Donne Love Poetry example essay topic

482 words
John Donne's poetry John Donne's finest achievements can be found in his love poetry. The Sunne Rising, A valediction Forbidding Mourning and The Relique are three examples of this. Whether speaking directly or indirectly to his subject, in each of the poems, Donne describes his love for his lady. He does this using personification, metaphors, rhetorical devices and many other techniques to strengthen the argument he is presenting.

The Sunne Rising is set in bed with Donne's lover. The poem is directed at the sun but is talking, for the majority of the poem, above how great the couple's love is for each other. Donne begins the poem by scolding the sun for interrupting them; "Busi e old fool e, unruly Sunne, Why dost thou thus, Through windows, and through curtains call on us?" In this sentence Donne tells the sun to leave them and then in the next couple of lines, questions the sun why everybody should move to it's timing. Donne then goes on to say that their love is so great that they shouldn't have to obey anybody else's timing. Donne finishes the poem by saying that the couple are the world and that the sun should revolve around them instead of bothering with others. This is a technique called a conceit and is used often by Donne.

He began his poem by simply telling the sun to leave them and ended up convincing us that Donne and his lover are the whole world and that the sun only shines for them. He uses this technique so subtly that it is hard to grasp his plan until the end of the poem by which time he has already persuaded us. A valediction: Forbidding Mourning is again, about his love for a lady but this time, it is directed at her. Donne is going away for a short while and the poem is telling her to hold strong to their love and he will return.

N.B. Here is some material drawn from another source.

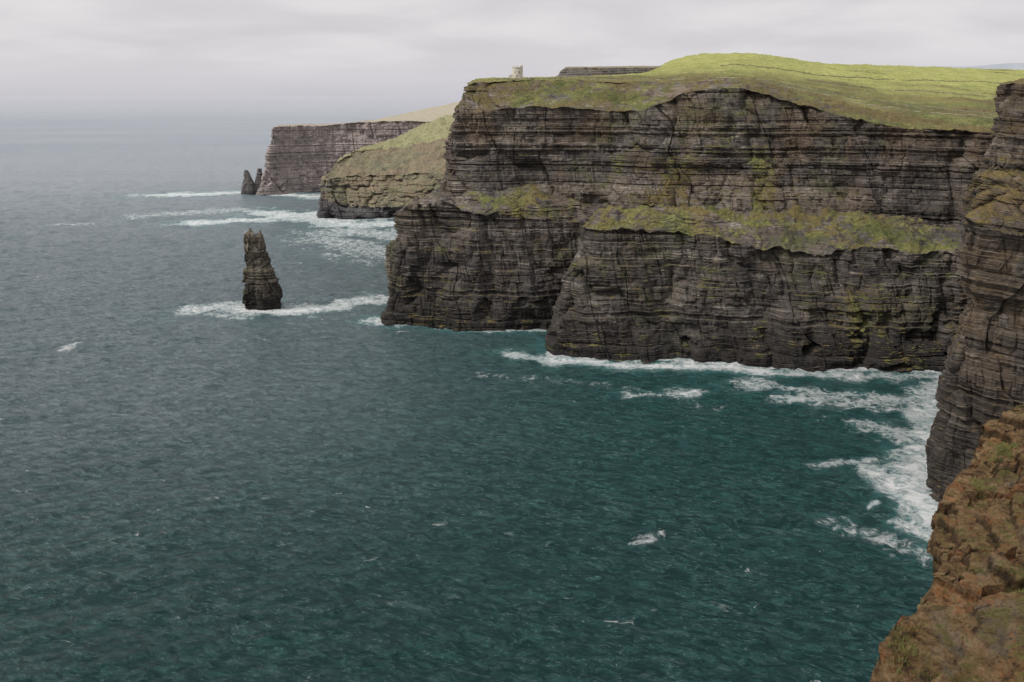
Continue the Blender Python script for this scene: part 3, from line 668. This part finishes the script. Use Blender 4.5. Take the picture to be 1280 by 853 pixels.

Donne uses another conceit in this poem but this time compares their love to a compass. His argument is that when he leaves, she will remain firm at home: the fixed foot, and he will roam but then return to where he began. Again Donne convinces us that two things, so unalike at first glance, could really be so similar. In the third poem, The Relique, Donne again uses conceit as a technique. The poem starts with his grave being 'dug up', as an ordinary person's would be in those days, and goes on to compare Donne and his lady to saints and then to miracles.

Donne love poetry is a very fine achievement and the poems are written so skilfully that he always manages to persuade the reader of the most unlikely comparisons in them.